Therein lies the human reference. We see laundry hanging on a line and can, possibly, imagine who the wearers are. There are air conditioners and old satellite dishes, bicycle and scooters, cars and the odd indoor light. Who are these people? Are there youngsters living there who, the following morning, jumped on their bicycle and rode to school? Who are the beneficiaries of the hot water stored in rooftop containers? “There are balconies that have been closed off and changed – say in the Amir Center building,” Singalovski observes. “Who did that? And why?”

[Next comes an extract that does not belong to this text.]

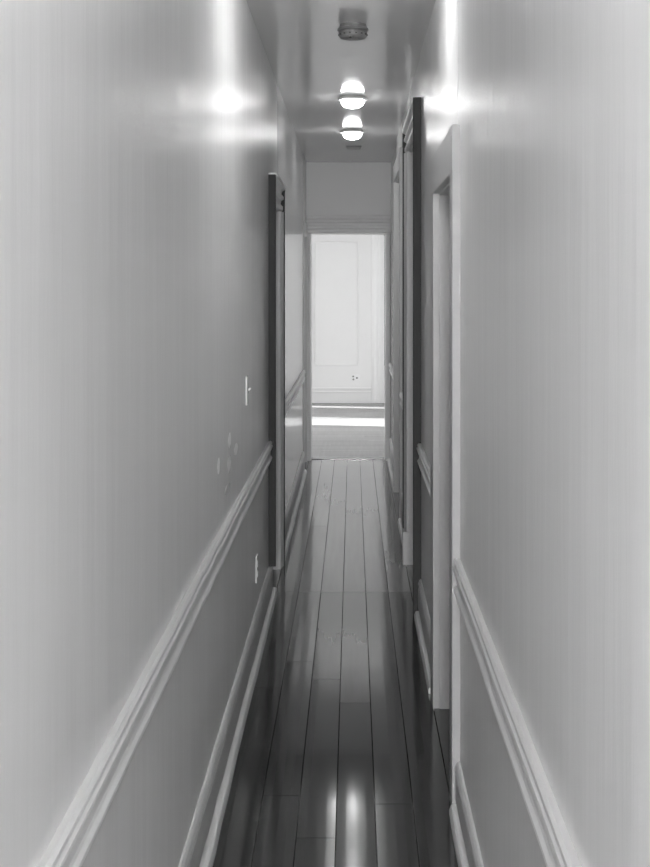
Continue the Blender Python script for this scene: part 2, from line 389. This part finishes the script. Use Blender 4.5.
# ------------------------------------------------------------------ things
def ceiling_lamp(y, label):
    e = empty('ceiling_lamp', (vis(352.5 if y < 9 else 352.3, y), y, H)); tag(e, label, 'ceiling light', 'flush ceiling lights down the hallway')
    x = e.location.x
    m = MB(); m.lathe((x, y, H), [(.001, 0), (.074, 0), (.082, -.006), (.090, -.012), (.091, -.017), (.086, -.022), (.066, -.025), (.001, -.025)]); m.build('mounting_ring', M['plate'], e, smooth=False)
    m = MB(); pr = [(.001, -.026), (.060, -.026)] + [(.070*math.cos(a)**.8, -.028-.042*math.sin(a)) for a in [i*math.pi/2/12 for i in range(12)]] + [(.001, -.0702)]
    m.lathe((x, y, H), pr); m.build('glass_bowl', M['glow'] if 3 < y < 6 else M['soft_glow'], e, smooth=True)
    return e
ceiling_lamp(.85, 'added unseen flush ceiling lamp overhead that lights the near walls')  # added lamp out of view, put in to brighten the near walls
ceiling_lamp(4.35, 'round flush ceiling lamp level with the plain flat right doorway casing')
ceiling_lamp(7.86, 'nearer, larger lit round flush ceiling lamp in the hallway')
ceiling_lamp(9.53, 'farther, smaller lit round flush ceiling lamp close to the end doorway')
sx, sy = vis(353, 5.70), 5.70
e = tag(empty('smoke_detector', (sx, sy, H)), 'dark round smoke detector on the ceiling nearest the viewer', 'smoke detector')
m = MB(); m.lathe((sx, sy, H), [(.001, 0), (.058, 0), (.060, -.014), (.068, -.018), (.069, -.026), (.060, -.030), (.001, -.030)]); m.build('mounting_base', M['detector'], e)
m = MB(); m.lathe((sx, sy, H), [(.001, -.028), (.056, -.028), (.056, -.034), (.061, -.036), (.061, -.052), (.054, -.060), (.030, -.066), (.001, -.067)]); cv = m.build('cover', M['detector'], e)
m = MB()
for i in range(14):
    a = 2*math.pi*i/14; cx, cy = sx+.0605*math.cos(a), sy+.0605*math.sin(a)
    m.box((cx-.004, cy-.004, H-.049), (cx+.004, cy+.004, H-.043))
m.build('vent_slots', M['dark'], cv)
m = MB(); m.lathe((sx-.012, sy-.045, H), [(.001, -.058), (.006, -.058), (.005, -.067), (.001, -.067)], 12); m.build('test_button', M['dark'], cv)
vx, vy = vis(353.7, 10.7), 10.7
e = tag(empty('ceiling_vent', (vx, vy, H)), 'small rectangular grey vent on the ceiling behind the farther lamp', 'vent')
m = MB(); m.box((vx-.062, vy-.09, H-.008), (vx+.062, vy+.09, H)); m.build('frame', M['detector'], e, bevel=.002)
m = MB()
for i in range(7): m.box((vx-.052, vy-.075+i*.023, H-.0125), (vx+.052, vy-.062+i*.023, H-.007))
m.build('louvres', M['metal'], e)

def plate(name, side, lat, y, z, label, cat, kind):
    e = tag(empty(name, (side*lat, y, z)), label, cat)
    m = MB(); m.box((side*(lat-.006), y-.036, z-.058), (side*(lat+.001), y+.036, z+.058)); m.build('cover_plate', M['plate'], e, bevel=.003)
    if kind == 'switch':
        m = MB(); m.box((side*(lat-.008), y-.006, z-.013), (side*(lat-.005), y+.006, z+.013)); m.build('toggle_slot', M['dark'], e)
        m = MB(); s = side
        m.poly([(s*(lat-.006), y-.004, z-.004), (s*(lat-.006), y+.004, z-.004), (s*(lat-.006), y+.004, z+.006), (s*(lat-.006), y-.004, z+.006),
                (s*(lat-.018), y-.003, z+.006), (s*(lat-.018), y+.003, z+.006), (s*(lat-.018), y+.003, z+.011), (s*(lat-.018), y-.003, z+.011)],
               [(0,1,2,3),(4,5,6,7),(0,1,5,4),(1,2,6,5),(2,3,7,6),(3,0,4,7)]); m.build('toggle', M['plate'], e)
    else:
        for dz in (.022, -.022):
            m = MB(); m.box((side*(lat-.009), y-.014, z+dz-.014), (side*(lat-.004), y+.014, z+dz+.014)); r = m.build('socket', M['plate'], e, bevel=.003)
            m = MB()
            for dy in (-.006, .006): m.box((side*(lat-.0096), y+dy-.0015, z+dz-.005), (side*(lat-.0088), y+dy+.0015, z+dz+.005))
            m.build('slots', M['dark'], r)
    return e
plate('light_switch', -1, .426, 5.22, 1.185, 'white toggle light switch plate on the left wall above the chair rail', 'light switch', 'switch')
plate('wall_outlet', -1, .426, 5.75, .355, 'electrical outlet on the left wall below the chair rail', 'outlet', 'outlet')
# far room outlet
ox, oz = vis(356, F), .345
e = tag(empty('wall_outlet', (ox, F, oz)), 'small outlet on the bright far room wall above the baseboard', 'outlet')
m = MB(); m.box((ox-.058, F-.007, oz-.04), (ox+.050, F+.001, oz+.045)); m.build('cover_plate', M['plate'], e, bevel=.003)
for dx, dz in ((-.038, .022), (-.036, -.018), (.012, .002)):
    m = MB(); rings = [[(ox+dx+.014*math.cos(2*math.pi*i/16), F-yy, oz+dz+.013*math.sin(2*math.pi*i/16)) for i in range(16)] for yy in (.006, .010)]
    m.sweep(rings); m.build('socket', M['detector'], e)
# small patches whiter than the left wall around them, a chip in the rail
def patch(px, py, w, h, n):
    d = .426*1300/(352.5-px); y = d; z = 1.6-(py-287)*d/1300
    dw = w*d*d/(1300*.426)/2; dh = h*d/1300/2; m = MB(); rings = []
    for p, s in ((.0, 1), (.0012, .93), (.0016, .6)):
        rr = random.Random(n); rings.append([(-(.426-p), y+dw*s*math.cos(a)*rr.uniform(.85, 1.1), z+dh*s*math.sin(a)*rr.uniform(.85, 1.1)) for a in [2*math.pi*i/18 for i in range(18)]])
    m.sweep(rings); return m.build('white_patch', M['spot'], wlo, label='small white patch')
for i, a in enumerate(((236, 449, 3.5, 12), (218.5, 466, 2.5, 18), (229, 464, 3.5, 17), (227.5, 489, 5, 10), (229.5, 440, 2.5, 16))): patch(*a, i)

Spectrum may be the harbinger of more, similarly veined, fare further down the line. We want to open the municipality at different times, to add different content and show the public a different face,” Gomel continues. “We hope this event becomes a fixture, that it becomes a tradition.”
The initiative is also targeted and two specific categories of Jerusalemites. “There are two audiences that we want ‘to convince’ to attend our events – municipality personnel of the various departments, and the general public.” The latter is a given, but why should employees, who spend five days a week at city hall, need to be “convinced” to go to the event? Surely they know the score, from firsthand, long-term range.
I’d missed the point. Gomel was talking about the need to get municipality staff on board the spirit of the new project. “We want to persuade them that it is worthwhile and that it is okay for members of the public to go into their offices, and that all will be well with that, and that the interface between art and the municipality is welcome and profitable.”
Leon says that Spectrum is part of a more expansive drive to give the arts a much-needed boost in Jerusalem. “I am a former businessman and I understand the soul of the individual artist,” he says, “the artist who has to fight for his artistic work. Spectrum is another step by us to support artists and make culture and artist accessible to the general public, through the municipality’s people, infrastructures and creativity.”
Hopefully Spectrum will achieve all that, and become an annual fixture.